English: A Post Medieval lead alloy 'maidenhead' spoon dating to the 16th century. The spoon has a fig shaped bowl and a stem with hexagonal cross-section. The spoon knop has a female head and shoulders emerging from a calyx of four leaves or petals possible a lily. The female figure has a distinctive hairstyle with the hair pulled back from the forehead, with centre parting, the hair then is gathered at the knap of the neck and then cascades down her back. The type may have originated as a representation of the Virgin, but the term 'maidenhead' was commonly used for such spoons in the 16th and 17th century. The spoon has a maker's mark in the bowl of an 'IG' within a beaded circle. Possible associated with the Mercers Company who used the 'maidenhead' as its emblem, she first appears on a seal in 1425. Her precise origins are unknown, and there is no written evidence as to why she was chosen as the Company's emblem.

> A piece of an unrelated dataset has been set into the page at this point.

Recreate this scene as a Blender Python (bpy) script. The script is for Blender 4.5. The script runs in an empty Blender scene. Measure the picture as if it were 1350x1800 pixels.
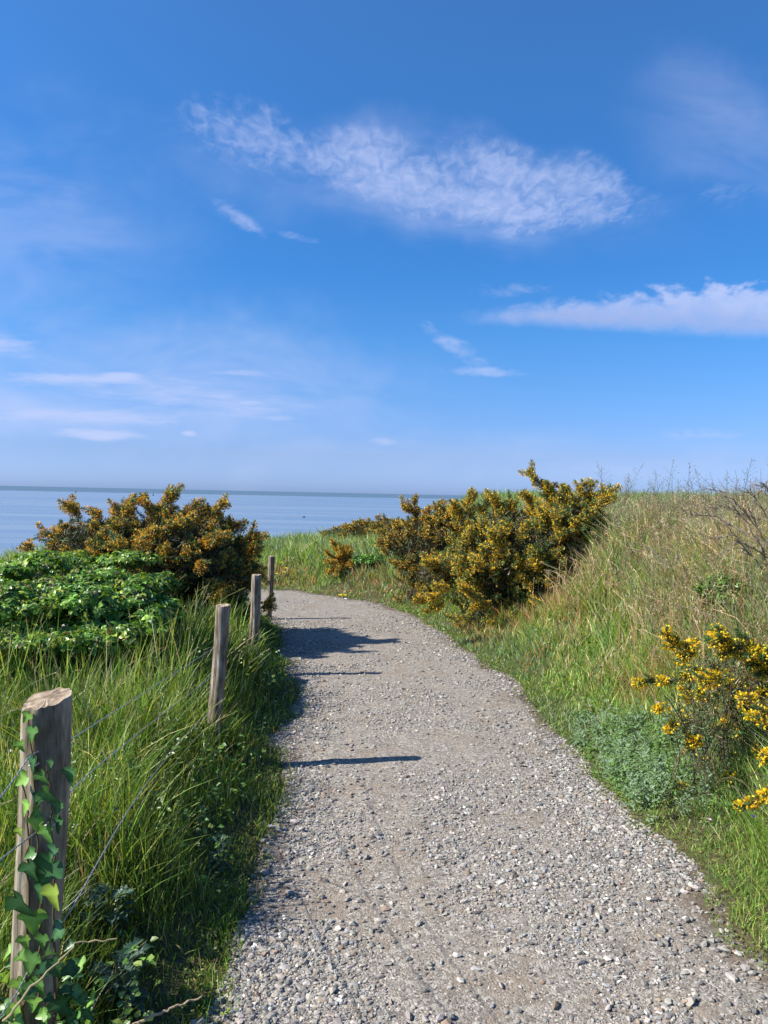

Dimensions: length: 160.1mm; width:45.88 mm; weight: 28.04g
Similar spoons on the database are PAS-98F108, WMID-9766D3, SOM-1C0A84 and SOM-7C42D7
Hilton Price (1908:26) writes "These spoons were made of pewter and probably as early as the XVth century; they were certainly in use during the XVIth century. Mr. Jackson states that the earliest published reference to silver "maidenhead spoons" occours in an inventory of Durham Priory of the year 1446."
Reference: Hornsby, P., Weinstein, R. and Homer, R. 1989. Pewter. A Celebration of the Craft 1200 - 1700. Museum of London, London.
Egan, G. 2005. Material Culture in London in an Age of Transition. MoLAS Monograph 19. English Heritage: London.
Hilton Price F.G., 1908. Old Base Metal Spoons with Illustrations and Marks. Batsford High Holborn, London.